Needing a lot more practices on storyboarding, shot composition, layout etc etc etc, but at the same time I also want to make stuff that I am excited about. Why not making a Kissaten scene? that'd be awesome. Started from the hand dripping shot, and thought maybe could extend it to a scene inside a Kissaten, then more stuff brewed from there.
I saw this compilation of Ghibli food scene on Instagram (the algorithm..) and there was a shot of hand-dripping coffee. Water is poured from the kettle in circular motion, and the "effector" is the coffee bed with a left over track of the trace of water in a blooming fashion. In a way it looked like a snake following a circular path with the head inflated, and tail extended while moving along curve and gradually dissolve (lifetime). The shot contains:
- A Dripper (static)
- A stained filter paper clinged on the dripper (static)
- Coffee bed (scaling up)
- Water stream (dynamic with some sort of uniform curvature)
- Neck of a Kettle (moving along the circular curve)
- The bubble track (moving along the circular curve, changing length, changing size)
- Invisible curve that both kettle, water stream, and bubble track follow through
Water Stream
This was the part I spent time on understanding what this water stream is supposed to be like. I started by modelling it with fluid simulation. It is pretty straight forward in blender to do so, with an inflow source, domain, and an effector. By parenting the "inflow" (where the water starts being streamed out) with the kettle outlet, the stream looked very realistic. And by adding transparent shader with glossy effect (glass toon shader essentially), and outline in white to wrap around the stream, the result was quite satisfying, except that the stream itself looked very detailed. I wanted to find ways to model this motion in a way that looked smoother, less realistic, but still looked like a stream).
Then I went pouring a cup of my own coffee :laugh: and observed what the stream actually looked like. I was reading the book "Elemental Magic" the other day, and there was a line somewhere describing the nature all moves with a pattern, a mathematical pattern. I found out the stream from my point of view was more like a screw, screwing down with multiple "stream" intersecting each other while being affected by gravity at the same time. Like 2 people hugging each other while swirling down the sky. Using screw modifier of triangular path with the rotation being animated produced this effect! Really with the right shader, this looked like water being poured. (Which later I realised the curvature was totally missed. Later compensated in the action of coffee being served out from a server.)
Bubbles
The main part of this little animation is definitely the bubbles following through the water stream on the coffee bed. It was really a journey of multiple experiment. Particle system was handy at first, but I reckon might as well start with geometry node. The idea I had was to use Geometry Proximity to scale the bubble (the further away, the smaller the bubble so they looked like dissolving).
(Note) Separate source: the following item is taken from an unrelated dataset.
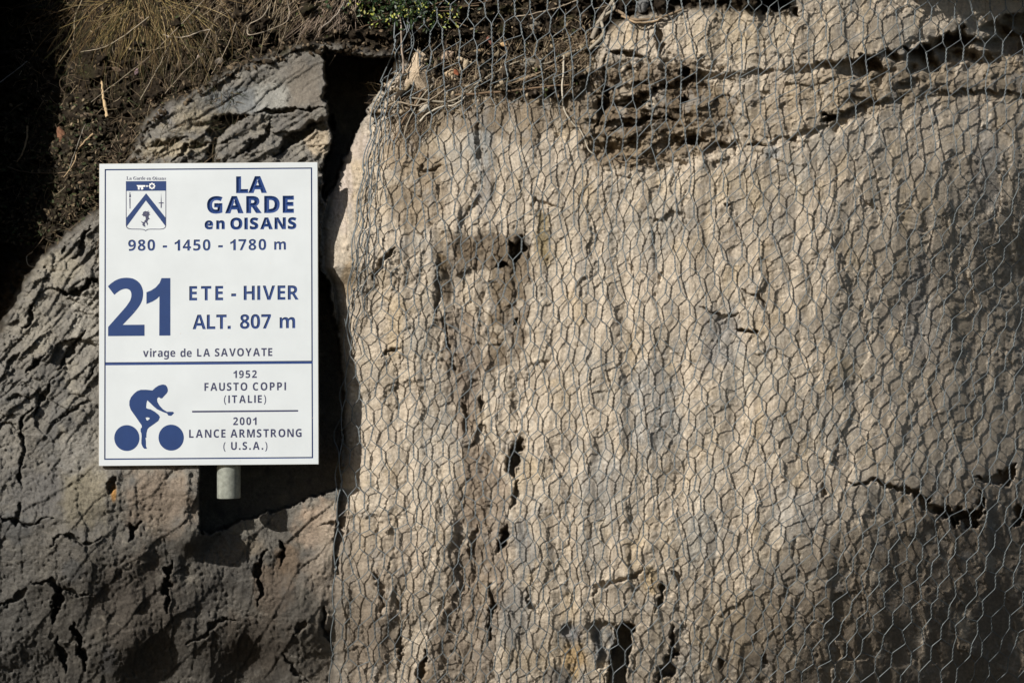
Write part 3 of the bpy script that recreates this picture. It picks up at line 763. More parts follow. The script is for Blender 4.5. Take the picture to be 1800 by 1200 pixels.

The mesh where the "bubbles" are distributed is basically a snake like shape. It turned out alright but it didn't look great. The shape was too restricted, and I hadn't got the shader right.
The motion is a snake like object being stretched along the path. A sphere is sufficient for this purpose, with a few shape keys to model the change of shape (snake head), and the "stretch" can be modelled by applying a curve modifier in X direction. So when the curve is being moved in x direction, the stretch happened along the "curve", as long as the curve has sufficient resolution.
It was smooth......and pretty stoked over the result! (time to add audio)
There was another issue with the bubble follow through. The coffee bed was supposed to rise (bloom) with water being poured down, so the spiral curve must be shrinked-wrap to the coffee bed. The coffee bed is a plane with noise displacement, the contour needs to be respected by the curve, and it'd create a more 3 dimensional motion for the bubble stream if it actually moves up and down according to the contour. Finally I figured out adding a shrink wrap constraint to the bubble stream does the work!!